Per Gesù sono questi i veri disgraziati del mondo. Chi vive tendendo la mano sapendo che la sua esistenza dipende da quel poco che gli verrà offerto ha colto il segreto del Regno. Nessuno basta a se stesso, forse neanche Dio, perché ha avuto nostalgia di gente come noi. Nessuno produce l’aria, il sole, l’acqua, l’amicizia. Abbiamo bisogno l’uno dell’altro, abbiamo bisogno di tutto. Siamo dei pitocchi e non lo sappiamo, o facciamo finta di non saperlo, o non siamo felici di esserlo.

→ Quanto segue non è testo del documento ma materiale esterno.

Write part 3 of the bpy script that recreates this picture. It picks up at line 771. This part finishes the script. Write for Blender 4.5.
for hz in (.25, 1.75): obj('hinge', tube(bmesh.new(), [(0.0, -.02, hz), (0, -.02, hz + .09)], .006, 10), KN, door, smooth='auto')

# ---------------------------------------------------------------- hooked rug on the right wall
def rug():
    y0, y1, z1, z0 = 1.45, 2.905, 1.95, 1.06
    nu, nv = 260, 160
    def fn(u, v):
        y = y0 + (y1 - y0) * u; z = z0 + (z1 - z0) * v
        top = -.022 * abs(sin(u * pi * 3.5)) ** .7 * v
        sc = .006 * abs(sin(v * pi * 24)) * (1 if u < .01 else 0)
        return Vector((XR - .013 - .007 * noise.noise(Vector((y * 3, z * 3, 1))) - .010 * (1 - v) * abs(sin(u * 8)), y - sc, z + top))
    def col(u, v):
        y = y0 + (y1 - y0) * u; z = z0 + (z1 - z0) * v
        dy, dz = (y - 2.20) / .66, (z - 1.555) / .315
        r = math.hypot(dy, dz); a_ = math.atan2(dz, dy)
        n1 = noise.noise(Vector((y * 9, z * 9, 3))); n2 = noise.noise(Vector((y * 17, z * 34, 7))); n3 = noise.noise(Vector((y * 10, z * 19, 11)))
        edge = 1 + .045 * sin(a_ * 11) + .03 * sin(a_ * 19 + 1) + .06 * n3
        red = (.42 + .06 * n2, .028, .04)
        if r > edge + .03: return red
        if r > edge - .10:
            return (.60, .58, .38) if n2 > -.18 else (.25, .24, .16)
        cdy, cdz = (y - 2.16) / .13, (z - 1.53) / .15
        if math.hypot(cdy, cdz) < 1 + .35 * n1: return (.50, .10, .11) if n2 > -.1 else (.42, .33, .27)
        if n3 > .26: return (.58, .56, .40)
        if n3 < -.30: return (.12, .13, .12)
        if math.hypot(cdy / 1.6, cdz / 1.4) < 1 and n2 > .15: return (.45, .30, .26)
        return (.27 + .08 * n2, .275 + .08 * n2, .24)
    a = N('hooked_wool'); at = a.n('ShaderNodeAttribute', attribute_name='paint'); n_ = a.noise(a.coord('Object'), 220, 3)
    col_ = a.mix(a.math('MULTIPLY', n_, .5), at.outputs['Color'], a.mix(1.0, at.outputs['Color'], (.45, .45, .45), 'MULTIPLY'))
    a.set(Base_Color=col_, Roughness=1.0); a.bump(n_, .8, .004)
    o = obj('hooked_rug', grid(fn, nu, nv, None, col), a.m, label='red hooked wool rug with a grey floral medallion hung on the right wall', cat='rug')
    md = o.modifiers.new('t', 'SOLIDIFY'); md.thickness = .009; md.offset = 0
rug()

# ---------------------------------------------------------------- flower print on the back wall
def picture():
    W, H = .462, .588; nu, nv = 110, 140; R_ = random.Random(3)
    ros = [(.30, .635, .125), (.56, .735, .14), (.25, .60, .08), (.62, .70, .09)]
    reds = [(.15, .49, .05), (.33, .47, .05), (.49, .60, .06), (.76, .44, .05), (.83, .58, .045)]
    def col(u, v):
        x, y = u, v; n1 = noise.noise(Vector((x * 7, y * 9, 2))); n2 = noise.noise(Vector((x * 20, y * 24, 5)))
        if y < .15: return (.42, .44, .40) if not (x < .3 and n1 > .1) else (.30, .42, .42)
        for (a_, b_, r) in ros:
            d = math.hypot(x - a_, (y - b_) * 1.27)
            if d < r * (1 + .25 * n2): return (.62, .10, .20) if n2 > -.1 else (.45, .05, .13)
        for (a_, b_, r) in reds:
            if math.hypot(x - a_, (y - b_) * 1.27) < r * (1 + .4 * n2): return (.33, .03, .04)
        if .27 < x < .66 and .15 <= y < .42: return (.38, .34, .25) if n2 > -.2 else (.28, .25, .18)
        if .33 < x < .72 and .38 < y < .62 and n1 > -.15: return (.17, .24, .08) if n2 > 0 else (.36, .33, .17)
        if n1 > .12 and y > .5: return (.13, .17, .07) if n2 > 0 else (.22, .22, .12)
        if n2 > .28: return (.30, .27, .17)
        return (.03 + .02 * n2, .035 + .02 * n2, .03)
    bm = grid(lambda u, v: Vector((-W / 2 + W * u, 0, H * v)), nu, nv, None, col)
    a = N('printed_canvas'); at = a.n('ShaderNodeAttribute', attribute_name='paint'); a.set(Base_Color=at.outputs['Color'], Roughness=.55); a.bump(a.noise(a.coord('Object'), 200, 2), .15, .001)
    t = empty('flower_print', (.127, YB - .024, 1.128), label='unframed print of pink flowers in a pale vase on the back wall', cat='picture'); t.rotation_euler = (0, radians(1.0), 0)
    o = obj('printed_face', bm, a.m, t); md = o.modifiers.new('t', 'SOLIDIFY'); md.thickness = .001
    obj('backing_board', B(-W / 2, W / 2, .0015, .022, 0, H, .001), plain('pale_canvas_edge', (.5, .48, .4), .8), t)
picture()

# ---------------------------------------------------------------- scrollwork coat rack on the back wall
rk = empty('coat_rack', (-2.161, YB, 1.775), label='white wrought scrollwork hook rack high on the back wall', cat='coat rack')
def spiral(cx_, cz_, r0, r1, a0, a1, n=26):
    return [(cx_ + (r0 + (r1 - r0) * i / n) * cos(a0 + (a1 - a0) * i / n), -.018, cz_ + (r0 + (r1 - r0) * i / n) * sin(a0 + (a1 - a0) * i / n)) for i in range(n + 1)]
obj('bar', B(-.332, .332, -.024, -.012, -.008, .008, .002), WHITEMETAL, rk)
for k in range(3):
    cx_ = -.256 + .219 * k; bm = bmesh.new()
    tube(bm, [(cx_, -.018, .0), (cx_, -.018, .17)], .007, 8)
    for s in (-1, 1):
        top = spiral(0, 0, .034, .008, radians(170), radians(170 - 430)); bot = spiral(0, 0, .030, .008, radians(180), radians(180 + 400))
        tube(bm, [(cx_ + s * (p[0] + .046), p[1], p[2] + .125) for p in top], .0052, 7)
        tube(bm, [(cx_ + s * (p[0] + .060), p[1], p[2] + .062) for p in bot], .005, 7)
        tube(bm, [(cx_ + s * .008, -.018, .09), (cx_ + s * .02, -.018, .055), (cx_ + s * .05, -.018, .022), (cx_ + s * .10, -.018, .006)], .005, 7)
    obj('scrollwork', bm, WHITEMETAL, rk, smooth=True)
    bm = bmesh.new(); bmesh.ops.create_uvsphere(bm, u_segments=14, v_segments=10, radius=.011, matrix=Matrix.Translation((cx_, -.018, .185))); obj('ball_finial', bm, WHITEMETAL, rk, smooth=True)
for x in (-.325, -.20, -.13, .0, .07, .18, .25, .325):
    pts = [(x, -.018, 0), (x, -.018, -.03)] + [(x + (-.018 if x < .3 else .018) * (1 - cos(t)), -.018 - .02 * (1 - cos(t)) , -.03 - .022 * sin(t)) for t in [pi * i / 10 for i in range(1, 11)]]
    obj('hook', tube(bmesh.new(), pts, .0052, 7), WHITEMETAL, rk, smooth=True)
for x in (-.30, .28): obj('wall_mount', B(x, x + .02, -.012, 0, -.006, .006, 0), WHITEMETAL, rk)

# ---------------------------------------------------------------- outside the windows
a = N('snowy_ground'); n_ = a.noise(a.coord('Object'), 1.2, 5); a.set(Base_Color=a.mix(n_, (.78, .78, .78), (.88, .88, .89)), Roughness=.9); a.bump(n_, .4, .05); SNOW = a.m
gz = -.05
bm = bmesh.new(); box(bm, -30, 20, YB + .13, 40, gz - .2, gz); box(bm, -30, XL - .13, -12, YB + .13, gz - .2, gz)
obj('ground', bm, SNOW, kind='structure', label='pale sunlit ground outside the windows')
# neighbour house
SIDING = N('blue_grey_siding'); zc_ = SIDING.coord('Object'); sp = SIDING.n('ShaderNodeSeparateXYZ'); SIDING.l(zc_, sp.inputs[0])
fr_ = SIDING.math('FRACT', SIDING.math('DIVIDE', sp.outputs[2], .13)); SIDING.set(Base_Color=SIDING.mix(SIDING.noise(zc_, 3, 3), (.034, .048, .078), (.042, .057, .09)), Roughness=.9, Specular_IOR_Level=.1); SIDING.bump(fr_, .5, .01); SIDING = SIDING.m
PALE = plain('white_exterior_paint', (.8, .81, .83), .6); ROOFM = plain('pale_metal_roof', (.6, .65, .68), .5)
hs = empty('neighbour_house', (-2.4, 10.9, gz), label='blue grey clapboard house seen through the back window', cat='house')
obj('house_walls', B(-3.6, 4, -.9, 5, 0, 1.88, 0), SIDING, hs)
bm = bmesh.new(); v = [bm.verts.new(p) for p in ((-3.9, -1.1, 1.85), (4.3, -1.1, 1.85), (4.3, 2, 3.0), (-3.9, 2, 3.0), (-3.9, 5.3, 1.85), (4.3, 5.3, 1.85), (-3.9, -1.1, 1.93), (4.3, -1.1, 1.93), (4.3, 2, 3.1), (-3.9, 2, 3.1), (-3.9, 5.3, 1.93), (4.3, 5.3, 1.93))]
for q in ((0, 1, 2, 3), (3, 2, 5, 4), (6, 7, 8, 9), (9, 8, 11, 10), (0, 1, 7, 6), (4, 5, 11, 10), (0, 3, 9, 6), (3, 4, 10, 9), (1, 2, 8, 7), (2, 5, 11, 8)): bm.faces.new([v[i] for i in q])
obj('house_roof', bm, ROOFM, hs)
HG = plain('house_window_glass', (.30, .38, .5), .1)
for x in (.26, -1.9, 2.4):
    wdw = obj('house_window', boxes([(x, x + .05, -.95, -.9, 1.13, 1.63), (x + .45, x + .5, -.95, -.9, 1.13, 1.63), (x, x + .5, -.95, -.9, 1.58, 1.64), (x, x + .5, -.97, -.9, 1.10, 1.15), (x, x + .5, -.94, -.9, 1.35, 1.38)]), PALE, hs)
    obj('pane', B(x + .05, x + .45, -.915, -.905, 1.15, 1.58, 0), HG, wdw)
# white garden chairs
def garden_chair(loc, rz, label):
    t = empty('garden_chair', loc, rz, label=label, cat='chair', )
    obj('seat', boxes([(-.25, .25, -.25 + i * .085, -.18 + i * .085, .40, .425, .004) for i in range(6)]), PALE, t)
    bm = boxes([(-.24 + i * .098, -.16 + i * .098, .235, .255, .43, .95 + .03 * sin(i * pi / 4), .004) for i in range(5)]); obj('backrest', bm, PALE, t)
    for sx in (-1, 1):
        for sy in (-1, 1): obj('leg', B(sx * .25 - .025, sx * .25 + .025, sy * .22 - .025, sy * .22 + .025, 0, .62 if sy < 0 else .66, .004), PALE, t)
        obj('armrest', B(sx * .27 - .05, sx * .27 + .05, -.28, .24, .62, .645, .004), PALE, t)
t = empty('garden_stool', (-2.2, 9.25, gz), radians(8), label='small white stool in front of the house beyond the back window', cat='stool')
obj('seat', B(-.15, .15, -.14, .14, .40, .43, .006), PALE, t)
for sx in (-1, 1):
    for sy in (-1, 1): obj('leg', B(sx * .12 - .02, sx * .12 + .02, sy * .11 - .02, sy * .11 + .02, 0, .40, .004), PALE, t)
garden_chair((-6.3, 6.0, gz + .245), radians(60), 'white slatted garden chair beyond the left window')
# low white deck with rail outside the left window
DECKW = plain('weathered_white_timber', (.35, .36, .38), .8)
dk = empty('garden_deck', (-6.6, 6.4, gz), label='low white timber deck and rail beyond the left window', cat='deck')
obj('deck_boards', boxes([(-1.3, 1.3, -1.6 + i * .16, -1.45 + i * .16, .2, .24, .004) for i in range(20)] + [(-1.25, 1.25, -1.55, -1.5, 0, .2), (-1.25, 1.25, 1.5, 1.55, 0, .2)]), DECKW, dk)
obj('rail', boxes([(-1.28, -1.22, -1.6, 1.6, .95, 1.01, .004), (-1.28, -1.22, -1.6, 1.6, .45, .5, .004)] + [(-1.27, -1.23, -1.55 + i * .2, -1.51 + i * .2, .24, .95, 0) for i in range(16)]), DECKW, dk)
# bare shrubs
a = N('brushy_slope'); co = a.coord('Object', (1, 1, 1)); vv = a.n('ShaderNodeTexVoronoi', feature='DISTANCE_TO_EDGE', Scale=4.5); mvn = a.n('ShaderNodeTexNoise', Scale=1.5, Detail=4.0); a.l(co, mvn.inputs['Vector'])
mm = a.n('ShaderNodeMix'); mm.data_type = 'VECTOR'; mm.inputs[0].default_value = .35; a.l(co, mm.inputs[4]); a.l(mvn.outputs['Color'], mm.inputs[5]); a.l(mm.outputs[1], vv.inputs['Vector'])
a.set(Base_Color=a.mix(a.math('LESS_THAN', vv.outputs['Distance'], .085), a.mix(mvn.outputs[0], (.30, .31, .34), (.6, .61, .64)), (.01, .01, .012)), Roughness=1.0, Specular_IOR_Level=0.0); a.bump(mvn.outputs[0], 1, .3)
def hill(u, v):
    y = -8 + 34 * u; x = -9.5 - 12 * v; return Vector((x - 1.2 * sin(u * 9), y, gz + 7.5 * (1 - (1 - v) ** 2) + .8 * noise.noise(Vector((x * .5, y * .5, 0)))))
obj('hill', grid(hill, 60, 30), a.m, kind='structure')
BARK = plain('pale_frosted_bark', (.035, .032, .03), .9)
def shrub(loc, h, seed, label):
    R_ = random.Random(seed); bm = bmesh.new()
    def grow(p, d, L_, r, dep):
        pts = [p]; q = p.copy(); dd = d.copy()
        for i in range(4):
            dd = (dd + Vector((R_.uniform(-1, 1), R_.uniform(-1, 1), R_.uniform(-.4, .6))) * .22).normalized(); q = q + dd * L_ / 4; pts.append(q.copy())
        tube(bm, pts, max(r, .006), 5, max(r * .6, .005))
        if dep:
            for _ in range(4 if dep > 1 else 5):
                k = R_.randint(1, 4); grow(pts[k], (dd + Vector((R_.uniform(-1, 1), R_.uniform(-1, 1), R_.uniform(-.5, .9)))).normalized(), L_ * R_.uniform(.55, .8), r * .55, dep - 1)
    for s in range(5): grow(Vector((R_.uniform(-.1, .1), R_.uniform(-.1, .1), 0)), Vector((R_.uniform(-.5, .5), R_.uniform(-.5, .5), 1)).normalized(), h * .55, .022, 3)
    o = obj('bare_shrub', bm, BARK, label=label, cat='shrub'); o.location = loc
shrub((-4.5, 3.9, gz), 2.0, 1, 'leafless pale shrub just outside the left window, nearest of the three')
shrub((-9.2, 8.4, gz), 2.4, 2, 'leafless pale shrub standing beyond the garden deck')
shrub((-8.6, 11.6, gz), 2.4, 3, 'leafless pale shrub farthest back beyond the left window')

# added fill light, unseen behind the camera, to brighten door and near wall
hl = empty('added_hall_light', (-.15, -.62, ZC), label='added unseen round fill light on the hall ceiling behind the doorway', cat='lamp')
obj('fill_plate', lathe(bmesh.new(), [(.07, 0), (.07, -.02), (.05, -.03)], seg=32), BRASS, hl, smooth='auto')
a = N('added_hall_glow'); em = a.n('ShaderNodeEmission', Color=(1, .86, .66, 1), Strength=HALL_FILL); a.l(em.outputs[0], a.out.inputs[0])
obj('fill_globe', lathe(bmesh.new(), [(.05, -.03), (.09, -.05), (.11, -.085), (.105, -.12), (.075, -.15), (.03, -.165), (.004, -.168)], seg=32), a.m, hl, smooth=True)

La ricchezza gonfia di sé ci rende ciechi, seminatori di morte e sfruttamento, ci fa illudere di essere padroni dei beni della terra e della vita altrui. “Ieri mi sono comportata male nel cosmo - scriveva Wisława Szymborska in una sua poesia - ho passato tutto il giorno senza fare domande, senza stupirmi di niente... come se fosse tutto dovuto”. Il povero benedetto è colui che sa accogliere ogni cosa come un dono per farne dono agli altri. Il ricco può essere salvato solo facendo altrettanto.